Written exercise:
Up to and including the line with "from mathutils import", reproduce the listing below exactly, beginning at its first line.

Provided data:
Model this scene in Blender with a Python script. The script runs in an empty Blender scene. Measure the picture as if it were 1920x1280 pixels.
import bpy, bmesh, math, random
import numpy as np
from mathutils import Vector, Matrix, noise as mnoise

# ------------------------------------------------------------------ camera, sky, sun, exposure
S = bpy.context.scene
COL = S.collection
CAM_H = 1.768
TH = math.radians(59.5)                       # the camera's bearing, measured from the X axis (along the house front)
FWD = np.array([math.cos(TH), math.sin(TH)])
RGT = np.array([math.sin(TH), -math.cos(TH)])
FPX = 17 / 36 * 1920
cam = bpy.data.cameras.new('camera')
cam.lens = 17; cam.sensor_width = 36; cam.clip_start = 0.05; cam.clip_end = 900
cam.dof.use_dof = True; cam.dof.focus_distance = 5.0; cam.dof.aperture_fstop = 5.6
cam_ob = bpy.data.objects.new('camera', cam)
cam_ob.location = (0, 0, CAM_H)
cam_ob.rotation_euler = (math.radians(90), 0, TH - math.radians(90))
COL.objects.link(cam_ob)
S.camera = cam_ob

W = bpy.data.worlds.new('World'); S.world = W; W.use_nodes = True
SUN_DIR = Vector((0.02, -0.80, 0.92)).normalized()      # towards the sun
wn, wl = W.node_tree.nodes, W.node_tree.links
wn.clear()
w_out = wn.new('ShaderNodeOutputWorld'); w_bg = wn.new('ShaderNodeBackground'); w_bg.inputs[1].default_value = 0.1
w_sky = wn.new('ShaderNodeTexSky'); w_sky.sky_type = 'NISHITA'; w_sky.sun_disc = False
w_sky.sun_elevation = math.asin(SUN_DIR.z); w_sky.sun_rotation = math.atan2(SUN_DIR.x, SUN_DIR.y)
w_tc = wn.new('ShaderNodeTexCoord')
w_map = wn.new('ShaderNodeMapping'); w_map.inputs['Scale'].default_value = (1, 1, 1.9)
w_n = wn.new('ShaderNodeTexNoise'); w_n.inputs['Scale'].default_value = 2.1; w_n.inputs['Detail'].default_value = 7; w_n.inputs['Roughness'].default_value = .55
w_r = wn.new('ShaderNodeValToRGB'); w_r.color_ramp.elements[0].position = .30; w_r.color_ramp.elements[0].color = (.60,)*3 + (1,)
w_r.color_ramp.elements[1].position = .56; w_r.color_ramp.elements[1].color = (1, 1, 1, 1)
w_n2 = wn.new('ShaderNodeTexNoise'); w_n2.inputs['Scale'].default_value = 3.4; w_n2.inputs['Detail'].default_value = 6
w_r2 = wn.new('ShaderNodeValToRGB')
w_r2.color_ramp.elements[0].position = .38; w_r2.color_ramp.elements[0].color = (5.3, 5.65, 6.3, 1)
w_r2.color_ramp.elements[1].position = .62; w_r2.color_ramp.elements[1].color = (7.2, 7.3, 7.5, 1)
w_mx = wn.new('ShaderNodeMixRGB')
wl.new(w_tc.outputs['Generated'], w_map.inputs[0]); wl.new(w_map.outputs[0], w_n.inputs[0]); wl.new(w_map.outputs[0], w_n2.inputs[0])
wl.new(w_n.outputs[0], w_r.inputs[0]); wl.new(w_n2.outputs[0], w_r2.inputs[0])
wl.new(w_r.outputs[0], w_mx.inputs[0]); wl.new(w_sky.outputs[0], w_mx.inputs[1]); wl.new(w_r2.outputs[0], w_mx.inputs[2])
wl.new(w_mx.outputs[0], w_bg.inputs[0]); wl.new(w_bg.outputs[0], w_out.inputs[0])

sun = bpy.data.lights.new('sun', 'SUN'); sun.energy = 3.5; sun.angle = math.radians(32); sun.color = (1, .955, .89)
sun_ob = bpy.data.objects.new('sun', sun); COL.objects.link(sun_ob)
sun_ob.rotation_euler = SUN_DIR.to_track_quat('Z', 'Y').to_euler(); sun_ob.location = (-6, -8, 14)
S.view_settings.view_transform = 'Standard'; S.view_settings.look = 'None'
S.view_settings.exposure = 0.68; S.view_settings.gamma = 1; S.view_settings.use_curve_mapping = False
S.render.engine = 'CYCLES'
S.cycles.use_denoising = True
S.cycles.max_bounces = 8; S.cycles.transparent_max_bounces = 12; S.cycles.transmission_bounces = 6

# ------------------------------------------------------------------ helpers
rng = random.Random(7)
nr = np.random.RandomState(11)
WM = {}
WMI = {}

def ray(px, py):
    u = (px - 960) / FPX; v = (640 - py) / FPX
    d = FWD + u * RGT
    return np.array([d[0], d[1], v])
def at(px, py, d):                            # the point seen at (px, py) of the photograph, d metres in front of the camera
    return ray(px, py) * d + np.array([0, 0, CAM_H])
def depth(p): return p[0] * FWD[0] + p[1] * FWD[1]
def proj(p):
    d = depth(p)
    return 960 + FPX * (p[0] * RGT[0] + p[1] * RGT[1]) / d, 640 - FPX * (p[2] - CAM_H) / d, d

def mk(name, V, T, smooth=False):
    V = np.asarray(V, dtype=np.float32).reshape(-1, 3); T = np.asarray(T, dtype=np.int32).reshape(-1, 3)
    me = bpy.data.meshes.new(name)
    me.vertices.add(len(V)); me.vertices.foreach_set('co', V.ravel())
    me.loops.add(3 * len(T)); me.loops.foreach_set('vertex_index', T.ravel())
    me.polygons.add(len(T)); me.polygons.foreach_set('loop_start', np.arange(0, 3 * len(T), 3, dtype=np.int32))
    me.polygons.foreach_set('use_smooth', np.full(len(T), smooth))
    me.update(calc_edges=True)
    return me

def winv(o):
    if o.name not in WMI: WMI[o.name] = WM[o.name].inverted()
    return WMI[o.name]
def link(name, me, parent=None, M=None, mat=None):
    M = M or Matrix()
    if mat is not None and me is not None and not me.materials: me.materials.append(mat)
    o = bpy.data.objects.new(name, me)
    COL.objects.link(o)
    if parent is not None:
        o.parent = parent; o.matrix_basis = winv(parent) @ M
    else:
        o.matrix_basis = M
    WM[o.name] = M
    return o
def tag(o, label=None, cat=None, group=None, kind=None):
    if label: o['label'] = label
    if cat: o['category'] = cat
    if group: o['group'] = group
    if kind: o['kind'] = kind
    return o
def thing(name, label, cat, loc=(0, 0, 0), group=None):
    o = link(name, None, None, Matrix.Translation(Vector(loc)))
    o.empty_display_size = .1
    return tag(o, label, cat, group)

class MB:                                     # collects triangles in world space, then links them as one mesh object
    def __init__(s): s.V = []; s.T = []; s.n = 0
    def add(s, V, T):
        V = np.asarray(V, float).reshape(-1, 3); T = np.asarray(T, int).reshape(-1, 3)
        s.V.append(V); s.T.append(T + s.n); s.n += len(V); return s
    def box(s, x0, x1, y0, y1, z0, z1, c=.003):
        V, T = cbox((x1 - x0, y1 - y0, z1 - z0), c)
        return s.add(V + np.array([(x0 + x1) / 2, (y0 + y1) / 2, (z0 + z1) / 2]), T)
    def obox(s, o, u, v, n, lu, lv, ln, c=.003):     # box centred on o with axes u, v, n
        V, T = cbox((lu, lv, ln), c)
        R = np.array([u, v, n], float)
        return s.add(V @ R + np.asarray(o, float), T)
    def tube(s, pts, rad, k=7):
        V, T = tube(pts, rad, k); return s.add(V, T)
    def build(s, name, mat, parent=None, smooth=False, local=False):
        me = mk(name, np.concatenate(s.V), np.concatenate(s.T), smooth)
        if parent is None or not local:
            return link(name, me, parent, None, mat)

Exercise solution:
Model this scene in Blender with a Python script. The script runs in an empty Blender scene. Measure the picture as if it were 1920x1280 pixels.
import bpy, bmesh, math, random
import numpy as np
from mathutils import Vector, Matrix, noise as mnoise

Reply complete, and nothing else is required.